On the way back home, I took out my cell phone and look what I did. Here are some shots on the way. It has been just a couple of years since this freeway was open if I remember correctly. It's neat and comfortable and swiftly leads me to the east end of the city.
The road pulls into a underpass and the lightning in the tunnel is beautiful with orange color. And the freeway is connected to the next freeway to get back to home which pulls into a overpass. This was Sunday morning, the traffic was so much light that gave me an idea to take out my cell phone for good shots.
Entrance Exams
So I've decided to drive her to her center for the exams by way of the Nagoya city freeway. I drove in about 30 minutes from the west of the city where our house is to the east of the city the exam center is located. That's a quite fast and comfortable driving. If she uses the subway and walks, it would have taken more than 1 hours to get. I wonder why the Center office did pick up such a high school which locates in a inconvenient place as a exam center. There are more than 700 exam centers across Japan for two days.
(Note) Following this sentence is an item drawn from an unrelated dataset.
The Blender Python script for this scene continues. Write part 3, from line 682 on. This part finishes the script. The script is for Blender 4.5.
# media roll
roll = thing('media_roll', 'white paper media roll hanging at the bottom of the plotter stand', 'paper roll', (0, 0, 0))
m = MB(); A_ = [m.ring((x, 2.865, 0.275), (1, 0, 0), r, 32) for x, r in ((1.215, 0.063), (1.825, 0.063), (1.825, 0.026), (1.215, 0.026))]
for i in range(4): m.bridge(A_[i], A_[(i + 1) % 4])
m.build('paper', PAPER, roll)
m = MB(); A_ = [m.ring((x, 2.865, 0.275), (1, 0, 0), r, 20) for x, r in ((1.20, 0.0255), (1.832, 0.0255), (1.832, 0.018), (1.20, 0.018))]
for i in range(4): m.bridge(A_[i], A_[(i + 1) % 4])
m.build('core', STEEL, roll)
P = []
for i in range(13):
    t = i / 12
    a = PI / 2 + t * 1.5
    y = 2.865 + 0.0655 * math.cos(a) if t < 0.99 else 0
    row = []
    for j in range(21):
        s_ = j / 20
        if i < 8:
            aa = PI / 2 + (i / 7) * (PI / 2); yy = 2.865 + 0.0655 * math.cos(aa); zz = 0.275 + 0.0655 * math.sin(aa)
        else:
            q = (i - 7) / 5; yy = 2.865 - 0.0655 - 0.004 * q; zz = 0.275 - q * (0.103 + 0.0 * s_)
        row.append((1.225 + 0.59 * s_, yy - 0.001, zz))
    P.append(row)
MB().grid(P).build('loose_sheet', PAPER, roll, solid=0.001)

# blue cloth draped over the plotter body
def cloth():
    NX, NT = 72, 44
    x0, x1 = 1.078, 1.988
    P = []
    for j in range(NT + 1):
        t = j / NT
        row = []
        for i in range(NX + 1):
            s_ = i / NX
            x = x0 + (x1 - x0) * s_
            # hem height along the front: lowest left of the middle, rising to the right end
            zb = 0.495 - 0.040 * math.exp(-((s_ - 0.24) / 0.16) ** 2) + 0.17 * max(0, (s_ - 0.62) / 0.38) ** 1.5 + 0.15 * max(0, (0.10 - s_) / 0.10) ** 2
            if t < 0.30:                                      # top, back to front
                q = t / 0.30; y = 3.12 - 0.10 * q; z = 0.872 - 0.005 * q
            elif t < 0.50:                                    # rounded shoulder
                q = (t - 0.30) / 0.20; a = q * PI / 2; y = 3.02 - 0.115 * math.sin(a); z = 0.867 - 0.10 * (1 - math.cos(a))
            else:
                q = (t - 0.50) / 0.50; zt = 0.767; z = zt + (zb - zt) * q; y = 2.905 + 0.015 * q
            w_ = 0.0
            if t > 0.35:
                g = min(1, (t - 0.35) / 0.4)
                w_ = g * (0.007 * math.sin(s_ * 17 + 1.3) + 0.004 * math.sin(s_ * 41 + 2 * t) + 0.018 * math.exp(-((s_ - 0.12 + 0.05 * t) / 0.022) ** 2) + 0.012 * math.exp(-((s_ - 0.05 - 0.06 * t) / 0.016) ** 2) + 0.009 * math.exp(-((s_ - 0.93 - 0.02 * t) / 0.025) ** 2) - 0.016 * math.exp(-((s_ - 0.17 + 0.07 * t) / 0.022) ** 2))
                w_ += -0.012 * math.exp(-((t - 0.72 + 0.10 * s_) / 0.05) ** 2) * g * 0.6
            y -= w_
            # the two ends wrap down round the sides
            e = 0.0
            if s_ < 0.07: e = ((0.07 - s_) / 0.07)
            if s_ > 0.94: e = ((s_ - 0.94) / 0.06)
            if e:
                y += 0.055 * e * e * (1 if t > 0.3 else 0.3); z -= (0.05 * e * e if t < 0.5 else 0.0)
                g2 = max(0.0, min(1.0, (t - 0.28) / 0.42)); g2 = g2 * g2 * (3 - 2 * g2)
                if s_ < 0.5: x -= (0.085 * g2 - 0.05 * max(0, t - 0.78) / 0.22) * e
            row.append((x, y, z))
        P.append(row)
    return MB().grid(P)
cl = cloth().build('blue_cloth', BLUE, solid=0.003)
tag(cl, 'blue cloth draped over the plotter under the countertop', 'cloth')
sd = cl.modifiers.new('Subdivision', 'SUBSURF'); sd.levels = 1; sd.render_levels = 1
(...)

I bet there should be many out of 520,000 applicants across the nation who are forced to make a hard journey to a exam center before they really fight with their exams all day.
Wish them for a big "Good Luck!".
Tuesday, January 11, 2005
Coming of Age Day
Saturday, January 08, 2005
No choice
Friday, January 07, 2005
What a relief !
Tuesday, January 04, 2005
What a beginning !
Yuck ! I've caught a cold on the very first day of the year. I must have caught this cold when I went to the Shinto shrine with my family to make a wish for our happy and healthy year. It was a cold and chilly morning and there was a long line of people so that we had to wait for long to get to the front. Isn't it ironic, though ? I made some wishes in front of the god and look what he brought me on that day !
Hopefully the year of a bird will have enough good luck on me all through the year. Well, too much expection only makes me feel down afterall. Just let me free from coughing, running nose, blocking nose, feeling my brain like cotton wool at this moment, now.